Un autre facteur qui jouerait nettement en faveur de Navin Ramgoolam, c’est sa soudaine présence sur l’écran après son boycott systématique par la MBC depuis les dernières élections. Son retour télévisé et viva voce remporterait certainement un grand succès de curiosité alors que Pravind Jugnauth a déjà atteint le point de saturation déclenchant des réactions genre : «Ayo mama, ankor limem!»
Quant à l’aspect du débat d’arguments et d’idées, cela reste indéterminé, dépendant des points d’attaque, des répliques et des contre-attaques. Sur ce plan, rien ne dit qu’il y aurait un walk-over par l’un ou l’autre. Navin Ramgoolam reste vulnérable sur l’affaire de Roches-Noires et ses coffres-forts. Quant à l’affaire MedPoint, quand l’ICAC a décidé de ne pas embarrasser Pravind Jugnauth devant le Conseil privé de la Reine, la cause était entendue. Sur MedPoint, Reza Uteem et d’autres ont avancé d’inébranlables points qui prouveraient que cette affaire de clinique serait le scandale du siècle. Navin Ramgoolam pourrait-il énumérer en quelques minutes les dix points prouvant le titre de scandale du siècle tout en ouvrant un nouveau front sur l’achat, à coups de centaines de millions, par le Dr Kishan Malhotra, rendu aveugle depuis le 12 mars 1998, d’un hôtel aux Seychelles et de sa subséquente rénovation au coût d’un milliard. Le Dr Malhotra a été le principal bénéficiaire de MedPoint.
L’initiative du camp Pravind Jugnauth de lancer un défi de face-à-face pourrait mettre au jour un sérieux problème de manque de coordination entre Lakwizinn et le ministre mentor, sir Anerood Jugnauth. Car si les spin doctors de Pravind Jugnauth avaient sollicité l’avis de sir Anerood, ce dernier leur aurait «brossé la tête» car il ’s’agirait d’une initiative hautement risquée sur le plan politique. Sir Anerood a toujours évité de s’engager dans un match verbal télévisé. Il avait pourtant été soumis à un tel défi de la part de Navin Ramgoolam quand ce dernier s’était joint à la politique en 1990. SAJ avait alors 60 ans et Navin Ramgoolam 43 ans. C’était comme si on mettait aux prises Paul Anka et Justin Bieber lors d’un super-concert au stade de Wembley. Navin Ramgoolam, qualifié de Lion, était fraîchement débarqué de Londres et il était en position de casser la baraque. S’ il y avait eu match, sir Anerood aurait laissé bien de plumes.
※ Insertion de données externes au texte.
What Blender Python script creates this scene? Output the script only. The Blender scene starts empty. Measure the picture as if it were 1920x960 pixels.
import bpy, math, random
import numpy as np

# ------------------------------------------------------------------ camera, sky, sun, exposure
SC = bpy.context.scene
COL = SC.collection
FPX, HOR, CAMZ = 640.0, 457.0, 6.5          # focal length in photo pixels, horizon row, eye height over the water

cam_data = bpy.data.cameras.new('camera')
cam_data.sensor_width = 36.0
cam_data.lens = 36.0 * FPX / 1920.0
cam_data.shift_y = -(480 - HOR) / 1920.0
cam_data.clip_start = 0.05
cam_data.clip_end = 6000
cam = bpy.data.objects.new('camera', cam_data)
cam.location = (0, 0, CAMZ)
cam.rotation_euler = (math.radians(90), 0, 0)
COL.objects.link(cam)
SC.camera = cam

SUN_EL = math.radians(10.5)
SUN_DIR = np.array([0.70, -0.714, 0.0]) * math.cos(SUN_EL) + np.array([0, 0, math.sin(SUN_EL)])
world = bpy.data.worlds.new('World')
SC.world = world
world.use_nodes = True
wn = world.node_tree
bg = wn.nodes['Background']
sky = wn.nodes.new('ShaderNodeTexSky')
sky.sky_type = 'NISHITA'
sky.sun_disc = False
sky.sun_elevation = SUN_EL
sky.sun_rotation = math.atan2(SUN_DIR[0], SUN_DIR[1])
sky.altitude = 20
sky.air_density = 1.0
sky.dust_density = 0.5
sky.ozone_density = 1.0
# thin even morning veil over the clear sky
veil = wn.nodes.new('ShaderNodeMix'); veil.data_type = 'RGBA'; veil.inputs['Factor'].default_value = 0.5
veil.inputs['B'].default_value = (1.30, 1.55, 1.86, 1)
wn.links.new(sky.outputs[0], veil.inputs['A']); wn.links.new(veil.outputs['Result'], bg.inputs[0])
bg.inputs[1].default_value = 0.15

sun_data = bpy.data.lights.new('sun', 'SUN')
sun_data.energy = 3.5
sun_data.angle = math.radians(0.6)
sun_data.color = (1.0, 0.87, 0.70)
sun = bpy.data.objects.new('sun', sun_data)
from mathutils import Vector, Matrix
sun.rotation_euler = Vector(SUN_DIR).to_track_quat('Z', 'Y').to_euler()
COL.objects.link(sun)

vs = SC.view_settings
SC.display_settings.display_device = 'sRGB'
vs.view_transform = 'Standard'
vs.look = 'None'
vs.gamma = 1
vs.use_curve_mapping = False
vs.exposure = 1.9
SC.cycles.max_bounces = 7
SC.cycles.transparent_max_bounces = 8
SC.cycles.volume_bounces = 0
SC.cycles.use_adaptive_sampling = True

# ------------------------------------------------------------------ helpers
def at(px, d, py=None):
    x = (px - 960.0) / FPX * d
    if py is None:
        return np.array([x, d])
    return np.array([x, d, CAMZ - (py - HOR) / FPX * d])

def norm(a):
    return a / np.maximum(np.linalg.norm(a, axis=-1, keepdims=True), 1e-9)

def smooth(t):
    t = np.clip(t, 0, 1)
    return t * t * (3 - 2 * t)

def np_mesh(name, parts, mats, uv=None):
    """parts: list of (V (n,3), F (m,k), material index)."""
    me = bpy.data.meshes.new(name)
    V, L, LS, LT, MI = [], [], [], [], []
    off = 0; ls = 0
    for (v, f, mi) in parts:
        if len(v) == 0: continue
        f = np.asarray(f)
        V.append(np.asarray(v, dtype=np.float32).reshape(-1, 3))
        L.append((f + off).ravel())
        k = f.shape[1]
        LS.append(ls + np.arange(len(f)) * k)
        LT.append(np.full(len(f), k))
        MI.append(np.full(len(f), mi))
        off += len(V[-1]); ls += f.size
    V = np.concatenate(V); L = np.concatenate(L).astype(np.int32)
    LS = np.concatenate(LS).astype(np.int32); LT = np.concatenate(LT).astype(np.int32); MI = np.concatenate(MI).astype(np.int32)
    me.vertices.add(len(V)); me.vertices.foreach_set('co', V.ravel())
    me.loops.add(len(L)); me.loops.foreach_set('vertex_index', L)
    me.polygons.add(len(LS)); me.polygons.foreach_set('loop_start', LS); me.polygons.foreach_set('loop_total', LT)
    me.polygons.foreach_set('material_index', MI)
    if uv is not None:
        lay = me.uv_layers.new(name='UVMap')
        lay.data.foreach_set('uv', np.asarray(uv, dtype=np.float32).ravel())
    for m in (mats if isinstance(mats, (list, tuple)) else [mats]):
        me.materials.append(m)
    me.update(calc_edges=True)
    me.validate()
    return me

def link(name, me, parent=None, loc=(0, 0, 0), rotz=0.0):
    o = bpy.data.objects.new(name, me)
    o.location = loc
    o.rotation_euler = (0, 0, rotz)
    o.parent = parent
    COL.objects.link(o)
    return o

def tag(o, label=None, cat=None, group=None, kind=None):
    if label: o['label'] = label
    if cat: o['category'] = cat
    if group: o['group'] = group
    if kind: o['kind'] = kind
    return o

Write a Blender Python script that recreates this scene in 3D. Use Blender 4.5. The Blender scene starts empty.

Face à cette situation, les spin doctors de SAJ se mirent au travail et trouvèrent vite une réplique en tablant sur une énorme faiblesse dont souffrait le challenger travailliste : il ne pouvait s’exprimer en bhojpuri, la deuxième langue populaire du pays. Le camp Jugnauth proposa donc sa formule de face-à-face : que la première partie se déroule en bhojpuri avant que le débat ne passe subséquemment en créole. Cette contre-proposition mit fin au challenge de Navin Ramgoolam.
Mais de père en fils, sans qu’il y ait eu de face-à-face entre Pravind Jugnauth et Navin Ramgoolam, le camp gouvernemental semble avoir perdu la première manche sur tapis… orange et il lui faudra beaucoup d’imagination pour sortir Pravind Jugnauth du bourbier politique dans lequel il s’est introduit. C’est tout dire de la différence entre père et fils, entre l’efficacité proverbiale de sir Anerood et les maladresses du fils, telle l’affaire de tyrolienne rodriguaise, avec «kalson létof, soulié verni».